Je remercie Fannette Charvier pour tout le travail qu'elle avait déjà réalisé sur ce très lourd dossier et pour avoir rappelé aujourd'hui que le texte est attendu et désormais solide. Un texte solide parce que notre objectif principal était d'éviter qu'il ne crée de lourds contentieux à l'avenir – d'aucuns pourraient s'insinuer dans n'importe quel pli incertain de la loi ; un texte attendu, ce qui doit tous nous conduire à nous sentir honorés que la France puisse devenir le premier pays à transposer la directive européenne.

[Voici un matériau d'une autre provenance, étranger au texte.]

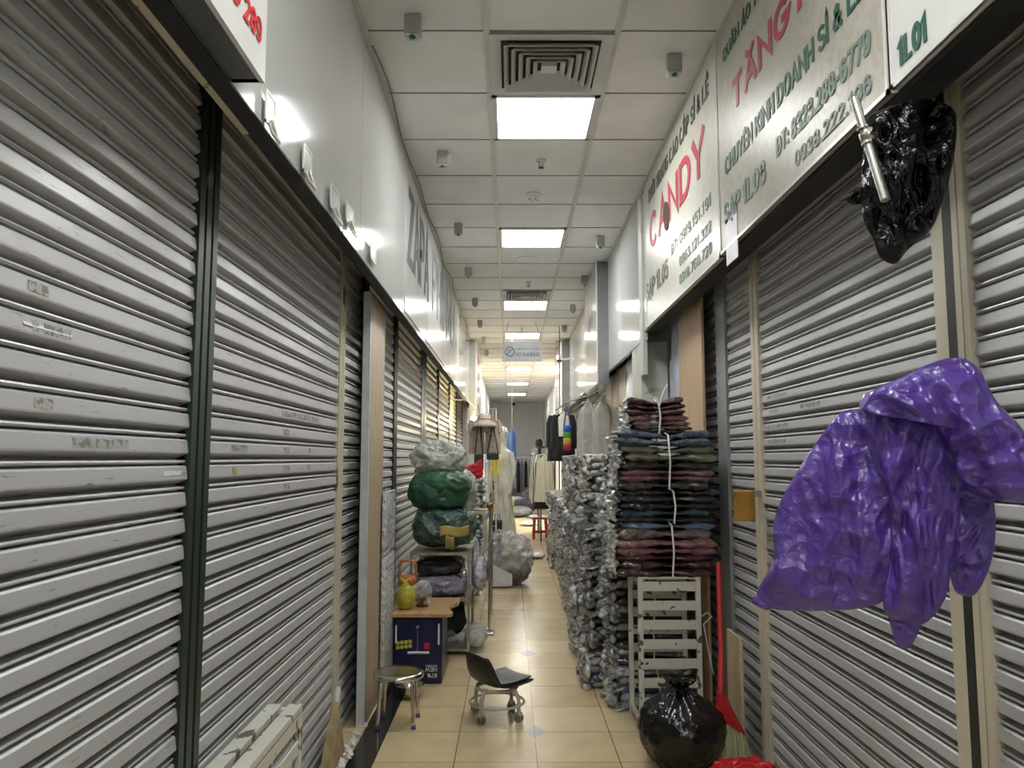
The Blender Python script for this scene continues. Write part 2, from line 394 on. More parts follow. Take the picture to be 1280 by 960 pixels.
fl = MB(); fl.bb((-9, BACK, -.1), (9, END, 0)); struct(fl.build('floor', floor_mat()))
st = MB(); st.bb((-.764, BACK, 0), (-.64, C0, .004)); struct(st.build('trim_1', plain('black_granite_strip', (.018, .018, .02), .15)))
ce = MB(); ce.bb((-9, BACK, FZ), (9, END, FZ + .1)); struct(ce.build('ceiling', CEIL))
g = MB()
for x in (-.11, .49): g.bb((x - .014, BACK, FZ - .008), (x + .014, END, FZ + .01))
g.bb((XL, BACK, FZ - .012), (XL + .022, C0, FZ + .01)); g.bb((XR - .022, BACK, FZ - .012), (XR, C0, FZ + .01))
struct(g.build('trim_2', GRID))
g = MB(); k = -8
while .33 + .6 * k < END:
    y = .33 + .6 * k; k += 1
    if y < BACK: continue
    g.bb((XL - .02, y - .0035, FZ - .004), (XR + .02, y + .0035, FZ + .01))
struct(g.build('trim_3', plain('ceiling_joint_dark', (.22, .22, .21), .7)))

def wall_side(name, s, X, S, z0, mat):
    mb = MB()
    mb.bb((X, BACK, z0), (X + s * .03, C0, FZ))                    # fascia sheet
    struct(mb.build(name, mat))
wall_side('wall_left', -1, XL, SL, CZ + .90, WHITEP)
wl = MB(); wl.bb((XL, C1, 0), (XL - .2, END, FZ)); struct(wl.build('wall_left_far', WHITEM))
wb = MB(); wb.bb((-1.05, BACK, 0), (-1.25, C0, FZ)); struct(wb.build('wall_left_backing', WHITEM))
r1 = MB(); r1.bb((XR + .005, BACK, CZ + .91), (XR + .035, 5.47, FZ)); r1.bb((XR, 5.47, CZ + .85), (XR + .03, C0, FZ)); struct(r1.build('wall_right', WHITEP))
wl = MB(); wl.bb((1.15, C1, 0), (1.35, END, FZ)); struct(wl.build('wall_right_far', WHITEM))
wb = MB(); wb.bb((1.36, BACK, 0), (1.56, C0, FZ)); struct(wb.build('wall_right_backing', WHITEM))
we = MB(); we.bb((-1, END, 0), (1.6, END + .1, FZ)); struct(we.build('wall_far', plain('far_wall_paint', (.72, .72, .75), .7, 0, .03)))
we = MB(); we.bb((-1.3, BACK - .1, 0), (1.6, BACK, FZ)); struct(we.build('wall_back_light_stop', WHITEM))  # unseen wall closing the aisle behind the camera, added to contain the light
for nm, s in (('wall_cross_left', -1), ('wall_cross_right', 1)):
    q = MB(); a = 1.25 if s < 0 else 1.56
    q.bb((s * a, C0 - .1, 0), (s * 9, C0, FZ)); q.bb((s * 9, C0, 0), (s * 9.1, C1, FZ))
    q.bb((s * (.87 if s < 0 else 1.35), C1, 0), (s * 9, C1 + .1, FZ)); struct(q.build(nm, WHITEM))
# ends of the side walls at the crossing
q = MB(); q.bb((XL - .03, C0 - .12, 0), (-1.05, C0, FZ)); struct(q.build('wall_left_corner', WHITEM))
q = MB(); q.bb((XR + .03, C0 - .12, 0), (1.36, C0, FZ)); struct(q.build('wall_right_corner', WHITEM))
q = MB()
for (px, py) in ((452, 200), (506, 330), (574, 430), (582, 430)): y_ = PX(px, py, XL).y; q.bb((XL - .001, y_ - .0015, CZ + .91), (XL + .0008, y_ + .0015, FZ))
for (px, py) in ((776, 330), (765, 330)): y_ = PX(px, py, XR).y; q.bb((XR - .0008, y_ - .0015, CZ + .86), (XR + .001, y_ + .0015, FZ))
struct(q.build('trim_7', plain('seam_grey', (.30, .30, .29), .6)))
# dark undersides behind the fascias
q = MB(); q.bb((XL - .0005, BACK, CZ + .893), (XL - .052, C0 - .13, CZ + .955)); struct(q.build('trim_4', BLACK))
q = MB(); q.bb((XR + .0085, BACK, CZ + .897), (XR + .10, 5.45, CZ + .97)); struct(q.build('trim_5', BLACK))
q = MB(); q.bb((XR + .13, BACK, CZ + .955), (XR + .165, 5.6, CZ + .995)); struct(q.build('trim_6', CREAM))
# plaster pillar beside the CANDY sign
q = MB(); q.bb((.965, 5.63, 0), (1.16, 6.05, CZ + .86)); q.bb((.955, 5.48, CZ + .6), (.985, 5.62, FZ))
struct(q.build('wall_pillar', chipped('pillar_plaster', (.56, .57, .52), (.40, .37, .31), .66, .5, 5)))

# ------------------------------------------------------------------ ceiling fittings
def panel(y, n, label, c=(1, 1, .97)):
    t = empty('ceiling_light', (.19, y, FZ), label, 'ceiling light', 'ceiling light panels')
    f = MB()
    for a, b in (((-.29, -.29), (.29, -.262)), ((-.29, .262), (.29, .29)), ((-.29, -.29), (-.262, .29)), ((.262, -.29), (.29, .29))):
        f.bb((a[0], a[1], -.012), (b[0], b[1], .005))
    f.build('frame', GRID, t)
    e = MB(); e.bb((-.262, -.262, -.008), (.262, .262, 0)); e.build('diffuser', emit('panel_' + n, c, LAMP), t)
cool = (.83, .95, 1)
panel(4.23, 'cool', 'square lit ceiling panel, nearest and largest in view, behind the big air vent')
panel(6.63, 'cool', 'square lit ceiling panel, second from the camera, past the white smoke detector')
panel(9.63, 'cool', 'square lit ceiling panel touching the farther air vent')
panel(12.03, 'cool', 'square lit ceiling panel just behind the hanging no smoking sign')
panel(16.6, 'warm', 'warm lit ceiling panel over the cross aisle beyond the hanging sign', (1, .93, .78))
panel(19.9, 'cool', 'lit ceiling panel past the cross aisle, partly behind small fittings')
panel(23.2, 'cool', 'farthest lit ceiling panel, before the end wall')
panel(1.23, 'cool', 'lit ceiling panel overhead, just above the photo edge')
panel(-1.2, 'cool', 'lit ceiling panel behind the viewer, near end of aisle')
panel(-3.6, 'cool', 'lit ceiling panel behind the viewer, at the back of aisle')
for i, x in enumerate((-6.5, -3.6, 3.4, 6.2)):  # unseen panels, added to brighten the cross aisle from both sides
    t = empty('ceiling_light', (x, 16.7, FZ), ['added unseen warm panel in the far left of the cross aisle', 'added unseen warm panel in the left of the cross aisle', 'added unseen white panel in the right of the cross aisle', 'added unseen white panel in the far right of the cross aisle'][i], 'ceiling light', 'ceiling light panels')
    e = MB(); e.bb((-.5, -.4, -.02), (.5, .4, 0)); e.build('diffuser', emit('added_cross_warm', (1, .90, .74), 16) if x < 0 else emit('added_cross_cool', (.93, .97, 1), 32), t)

def vent(y, label):
    t = empty('air_vent', (.19, y, FZ), label, 'vent', 'square ceiling air vents')
    b = MB(); b.bb((-.25, -.25, -.002), (.25, .25, .02)); b.build('backing', BLACK, t)
    f = MB()
    def ring(r0, r1, z0, z1):
        P = []
        for r_, z in ((r0, z0), (r1, z1)):
            P += [Vector((-r_, -r_, z)), Vector((r_, -r_, z)), Vector((r_, r_, z)), Vector((-r_, r_, z))]
        Q = [p + Vector((0, 0, -.004)) for p in P]
        f.add(P + Q, [(0, 1, 5, 4), (1, 2, 6, 5), (2, 3, 7, 6), (3, 0, 4, 7), (8, 12, 13, 9), (9, 13, 14, 10), (10, 14, 15, 11), (11, 15, 12, 8),
                      (0, 8, 9, 1), (1, 9, 10, 2), (2, 10, 11, 3), (3, 11, 8, 0), (4, 5, 13, 12), (5, 6, 14, 13), (6, 7, 15, 14), (7, 4, 12, 15)])
    ring(.29, .235, -.012, -.006); f.build('frame', WHITEP, t)
    for k in range(5):
        f = MB(); r_ = .222 - k * .036; ring(r_, r_ - .022, -.03, -.004); f.build('louvre', GRID, t)
    f = MB(); f.box((0, 0, -.02), (.075, .075, .02)); f.build('core', GRID, t)
vent(3.63, 'large square ceiling air vent with nested louvres, nearest to the camera')
vent(9.03, 'smaller looking square ceiling air vent beside the third light panel')

def box_det(x, y, label, first=[None]):
    if first[0] is None:
        t = empty('alarm_box', (x, y, FZ), label, 'alarm box', 'small grey boxes hanging under the ceiling')
        b = MB(); b.box((0, 0, -.045), (.072, .06, .09)); b.build('housing', plain('grey_abs', (.34, .34, .33), .5), t, bevel=.008)
        b = MB(); b.box((0, -.002, -.0955), (.062, .05, .012)); b.build('base_cap', plain('pale_abs', (.5, .5, .48), .5), t, bevel=.004)
        b = MB(); b.sm = True; b.lathe([(.0, 0), (.012, .001), (.016, .006), (.016, .012)], (0, -.012, -.108), 16); b.build('indicator', plain('green_lens', (.01, .16, .08), .2), t)
        first[0] = t
    else: dup(first[0], (x, y, FZ), label)
ords = ['nearest', 'second', 'third', 'fourth', 'fifth', 'sixth', 'seventh', 'eighth']
for k in range(8): box_det(-.43, 3.22 + 1.5 * k, 'small grey alarm box under the ceiling, %s of the left-hand row' % ords[k])
for k in range(6):
    y = [3.55, 6.6, 8.06, 9.6, 11.1, 12.6][k]; box_det(.79, y, 'small grey alarm box under the ceiling, %s of the right-hand row' % ords[k])
def sprinkler(y, x, label):
    t = empty('sprinkler', (x, y, FZ), label, 'sprinkler')
    b = MB(); b.lathe([(0, 0), (.033, 0), (.03, -.01), (.012, -.016), (.012, -.03), (.008, -.045)], seg=16); b.build('escutcheon', STEEL, t)
    b = MB(); b.lathe([(0, -.05), (.02, -.05), (.02, -.053), (0, -.053)], seg=16); b.build('deflector', DARK, t)
    b = MB(); b.tube([(-.012, 0, -.02), (-.015, 0, -.035), (0, 0, -.05)], .002); b.tube([(.012, 0, -.02), (.015, 0, -.035), (0, 0, -.05)], .002); b.build('yoke', STEEL, t)
sprinkler(4.86, .20, 'metal ceiling sprinkler just past the nearest light panel')
sprinkler(8.35, .20, 'metal ceiling sprinkler just in front of the farther air vent')
sprinkler(11.35, .17, 'metal ceiling sprinkler above the hanging no smoking sign')
t = empty('smoke_detector', (.17, 5.51, FZ), 'white round smoke detector between the first and second light panels', 'smoke detector')
b = MB(); b.lathe([(0, 0), (.055, 0), (.058, -.012), (.05, -.02)], seg=28); b.build('base', WHITEM, t)
b = MB(); b.lathe([(.04, -.02), (.038, -.036), (.026, -.042), (0, -.042)], seg=28); b.build('chamber', WHITEM, t)
b = MB()
for a in range(4): b.box((.03 * math.cos(a * 1.57 + .4), .03 * math.sin(a * 1.57 + .4), -.0405), (.012, .006, .006))
b.build('slots', BLACK, t)
t = empty('ceiling_speaker', (.16, 7.35, FZ), 'flat round ceiling speaker past the second light panel', 'speaker')
b = MB(); b.lathe([(.06, -.001), (.095, 0), (.095, -.008), (.07, -.012), (.06, -.008)], seg=32); b.build('rim', WHITEM, t)
b = MB(); b.lathe([(0, -.006), (.068, -.006), (.068, 0)], seg=32); b.build('grille', plain('speaker_mesh', (.36, .36, .35), .6), t)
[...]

Pour terminer, je formerai un voeu. La semaine prochaine, nous aurons l'occasion de voter sur ce texte dans l'hémicycle, dans le cadre d'une procédure simplifiée que nous avons sollicitée ; mon voeu serait que le monde de la presse et celui des GAFA, sans attendre la fin de l'été, ouvrent des négociations et se retrouvent autour de la table pour un premier « round » non pas d'observation mais de négociation. Ce serait un signe très positif du côté de la presse qui montrerait ainsi qu'elle sait s'organiser. Elle a d'ailleurs commencé à le faire dans le respect des différences et dans le pluralisme : presse nationale ou régionale, presse généraliste ou spécialisée. Ce serait également un signe positif du côté des GAFA qui pourraient ainsi montrer qu'ils ont compris qu'en démocratie, la presse n'est pas un produit comme les autres.